__WRITTEN EXERCISE__
Return only the lines from the top of the material through the line marked by "COL = S.collection", unaltered.
......
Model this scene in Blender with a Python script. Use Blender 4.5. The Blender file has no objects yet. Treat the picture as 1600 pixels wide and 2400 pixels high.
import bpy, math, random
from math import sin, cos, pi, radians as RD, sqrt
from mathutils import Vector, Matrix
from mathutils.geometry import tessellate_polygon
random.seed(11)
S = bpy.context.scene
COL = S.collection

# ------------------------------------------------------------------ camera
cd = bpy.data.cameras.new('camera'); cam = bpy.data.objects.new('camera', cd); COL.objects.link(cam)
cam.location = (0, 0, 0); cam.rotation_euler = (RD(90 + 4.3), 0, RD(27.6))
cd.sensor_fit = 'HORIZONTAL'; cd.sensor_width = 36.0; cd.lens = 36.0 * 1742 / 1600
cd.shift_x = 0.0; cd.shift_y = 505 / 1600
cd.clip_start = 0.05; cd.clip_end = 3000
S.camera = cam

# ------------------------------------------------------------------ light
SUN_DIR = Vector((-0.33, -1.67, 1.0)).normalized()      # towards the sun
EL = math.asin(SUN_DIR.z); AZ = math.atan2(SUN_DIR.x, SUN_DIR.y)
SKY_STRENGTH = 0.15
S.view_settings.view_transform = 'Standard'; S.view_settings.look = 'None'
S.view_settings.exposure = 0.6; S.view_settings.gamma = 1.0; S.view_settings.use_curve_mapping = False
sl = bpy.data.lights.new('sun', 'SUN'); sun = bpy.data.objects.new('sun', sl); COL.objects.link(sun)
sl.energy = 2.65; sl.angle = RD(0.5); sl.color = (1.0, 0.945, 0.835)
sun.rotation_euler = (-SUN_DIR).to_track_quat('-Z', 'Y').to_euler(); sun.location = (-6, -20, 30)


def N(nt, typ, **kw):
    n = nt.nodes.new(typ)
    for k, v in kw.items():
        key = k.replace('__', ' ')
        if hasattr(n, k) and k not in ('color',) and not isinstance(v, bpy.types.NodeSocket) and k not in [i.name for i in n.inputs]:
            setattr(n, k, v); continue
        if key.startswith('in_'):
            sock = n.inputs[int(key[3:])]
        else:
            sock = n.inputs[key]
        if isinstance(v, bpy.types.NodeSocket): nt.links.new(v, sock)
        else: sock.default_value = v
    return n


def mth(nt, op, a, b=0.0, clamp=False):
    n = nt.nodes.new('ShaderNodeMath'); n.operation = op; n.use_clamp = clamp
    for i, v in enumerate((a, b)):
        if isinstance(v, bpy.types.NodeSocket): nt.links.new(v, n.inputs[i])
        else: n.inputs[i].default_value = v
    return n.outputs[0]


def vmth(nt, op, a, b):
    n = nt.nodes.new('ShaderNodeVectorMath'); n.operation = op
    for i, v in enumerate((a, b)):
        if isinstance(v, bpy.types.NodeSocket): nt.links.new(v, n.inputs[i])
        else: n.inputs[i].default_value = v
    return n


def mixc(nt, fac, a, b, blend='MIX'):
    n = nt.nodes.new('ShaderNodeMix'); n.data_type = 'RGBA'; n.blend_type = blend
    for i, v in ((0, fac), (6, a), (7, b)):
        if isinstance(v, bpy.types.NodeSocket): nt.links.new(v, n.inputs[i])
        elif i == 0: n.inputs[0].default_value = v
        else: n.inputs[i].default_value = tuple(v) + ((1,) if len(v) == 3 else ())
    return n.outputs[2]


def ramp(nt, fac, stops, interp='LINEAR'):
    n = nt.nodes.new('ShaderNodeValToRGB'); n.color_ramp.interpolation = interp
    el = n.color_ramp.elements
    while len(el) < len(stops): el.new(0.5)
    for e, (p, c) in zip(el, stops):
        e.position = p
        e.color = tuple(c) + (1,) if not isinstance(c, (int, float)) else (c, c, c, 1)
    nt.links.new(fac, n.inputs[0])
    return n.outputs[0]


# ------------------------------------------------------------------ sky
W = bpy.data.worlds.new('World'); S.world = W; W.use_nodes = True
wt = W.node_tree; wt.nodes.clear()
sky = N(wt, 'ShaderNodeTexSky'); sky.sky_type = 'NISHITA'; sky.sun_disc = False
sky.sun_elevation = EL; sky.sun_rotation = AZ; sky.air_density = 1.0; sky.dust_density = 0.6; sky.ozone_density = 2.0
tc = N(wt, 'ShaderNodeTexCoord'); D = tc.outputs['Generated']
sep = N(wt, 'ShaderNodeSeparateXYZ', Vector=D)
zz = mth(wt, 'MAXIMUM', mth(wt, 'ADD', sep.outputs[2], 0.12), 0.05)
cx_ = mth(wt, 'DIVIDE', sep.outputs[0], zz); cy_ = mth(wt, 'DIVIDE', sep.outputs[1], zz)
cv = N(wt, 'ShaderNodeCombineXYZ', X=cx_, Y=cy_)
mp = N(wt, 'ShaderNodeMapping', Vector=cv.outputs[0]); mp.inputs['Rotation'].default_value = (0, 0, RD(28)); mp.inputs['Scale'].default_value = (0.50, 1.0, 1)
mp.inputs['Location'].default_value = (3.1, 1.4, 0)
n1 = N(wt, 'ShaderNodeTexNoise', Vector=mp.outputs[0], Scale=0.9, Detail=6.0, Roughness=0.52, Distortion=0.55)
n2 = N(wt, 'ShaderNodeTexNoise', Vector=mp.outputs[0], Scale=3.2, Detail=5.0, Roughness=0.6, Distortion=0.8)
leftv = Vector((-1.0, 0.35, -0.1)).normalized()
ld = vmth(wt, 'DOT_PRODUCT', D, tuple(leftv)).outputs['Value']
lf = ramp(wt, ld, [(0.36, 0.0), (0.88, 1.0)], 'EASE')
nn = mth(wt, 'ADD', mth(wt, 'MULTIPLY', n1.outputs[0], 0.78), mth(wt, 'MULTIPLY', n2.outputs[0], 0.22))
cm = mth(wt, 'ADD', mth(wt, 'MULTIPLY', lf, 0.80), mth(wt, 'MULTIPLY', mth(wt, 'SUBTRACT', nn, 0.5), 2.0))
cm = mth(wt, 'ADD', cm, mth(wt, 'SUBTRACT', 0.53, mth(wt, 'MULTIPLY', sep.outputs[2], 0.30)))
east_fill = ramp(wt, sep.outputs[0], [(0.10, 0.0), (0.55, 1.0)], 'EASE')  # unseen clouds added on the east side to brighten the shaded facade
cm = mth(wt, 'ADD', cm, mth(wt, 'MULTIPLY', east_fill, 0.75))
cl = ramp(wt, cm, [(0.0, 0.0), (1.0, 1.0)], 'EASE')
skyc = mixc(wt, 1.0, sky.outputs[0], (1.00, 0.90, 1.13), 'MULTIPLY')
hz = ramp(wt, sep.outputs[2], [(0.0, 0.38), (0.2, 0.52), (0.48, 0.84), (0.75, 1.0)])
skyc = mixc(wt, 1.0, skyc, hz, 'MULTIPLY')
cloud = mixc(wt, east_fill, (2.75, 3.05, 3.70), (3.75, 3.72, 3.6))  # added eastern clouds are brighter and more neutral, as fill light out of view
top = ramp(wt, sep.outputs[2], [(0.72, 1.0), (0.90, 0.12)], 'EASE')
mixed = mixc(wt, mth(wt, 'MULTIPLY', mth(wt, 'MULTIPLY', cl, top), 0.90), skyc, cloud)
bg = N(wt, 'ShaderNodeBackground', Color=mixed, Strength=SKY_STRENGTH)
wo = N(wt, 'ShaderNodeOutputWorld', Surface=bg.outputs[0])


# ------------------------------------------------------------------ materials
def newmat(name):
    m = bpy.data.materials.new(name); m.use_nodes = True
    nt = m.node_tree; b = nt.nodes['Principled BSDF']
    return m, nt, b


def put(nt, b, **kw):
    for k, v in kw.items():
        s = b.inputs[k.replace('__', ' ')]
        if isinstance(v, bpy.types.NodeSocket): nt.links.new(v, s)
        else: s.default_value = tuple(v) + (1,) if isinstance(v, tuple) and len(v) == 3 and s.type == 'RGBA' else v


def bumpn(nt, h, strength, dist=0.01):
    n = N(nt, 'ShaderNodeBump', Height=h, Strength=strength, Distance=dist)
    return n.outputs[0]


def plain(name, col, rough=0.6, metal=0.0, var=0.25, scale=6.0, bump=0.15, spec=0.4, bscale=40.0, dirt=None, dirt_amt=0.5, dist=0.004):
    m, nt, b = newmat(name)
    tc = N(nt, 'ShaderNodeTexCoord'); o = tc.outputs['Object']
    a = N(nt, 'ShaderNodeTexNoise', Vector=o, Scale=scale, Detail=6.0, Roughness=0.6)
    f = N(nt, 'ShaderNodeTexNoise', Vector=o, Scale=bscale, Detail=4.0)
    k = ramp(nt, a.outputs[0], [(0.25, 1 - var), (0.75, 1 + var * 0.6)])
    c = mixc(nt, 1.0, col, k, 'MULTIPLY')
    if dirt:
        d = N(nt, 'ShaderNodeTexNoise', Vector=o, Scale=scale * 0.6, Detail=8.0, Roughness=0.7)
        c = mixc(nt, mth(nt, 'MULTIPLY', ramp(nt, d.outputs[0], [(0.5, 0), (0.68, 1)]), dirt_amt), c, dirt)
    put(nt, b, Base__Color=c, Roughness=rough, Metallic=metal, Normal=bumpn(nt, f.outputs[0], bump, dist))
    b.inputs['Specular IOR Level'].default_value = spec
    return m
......
__SOLUTION FOR THIS PROBLEM__
Model this scene in Blender with a Python script. Use Blender 4.5. The Blender file has no objects yet. Treat the picture as 1600 pixels wide and 2400 pixels high.
import bpy, math, random
from math import sin, cos, pi, radians as RD, sqrt
from mathutils import Vector, Matrix
from mathutils.geometry import tessellate_polygon
random.seed(11)
S = bpy.context.scene
COL = S.collection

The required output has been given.